After that experience, Octavia moved to Los Angeles and purposefully found regular work outside of the entertainment industry so that when she would go to auditions, she’d be viewed as acting talent only–not dismissed as someone behind the scenes. But regarding her job experience in casting, she advises: “There is nothing better in demystifying the whole casting director-actor relationship. It’s the best if you just intern a few hours a week. Because then you learn how to own your auditions…I say when you get to a point where you can actually flub a line, and you see what actors do when they flub a line in an audition, it just totally makes everything like, ‘Oh, I messed that up. Okay, let me take it back.’ But before, you would do that you’d just be terrified: ‘I skipped a line!'”

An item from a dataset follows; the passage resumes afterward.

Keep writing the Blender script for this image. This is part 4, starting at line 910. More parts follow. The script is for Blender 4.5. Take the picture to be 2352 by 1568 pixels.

Her next role was in The Sixth Man, but unfortunately, she was completely cut from the film. That’s when she realized, “I probably need acting classes. Because everything was like really important–and every word.” Learning the craft of acting opened the doors to many more auditions in both film and television. With a steady flow of acting work, Spencer feels blessed to have been given so many opportunities over the years.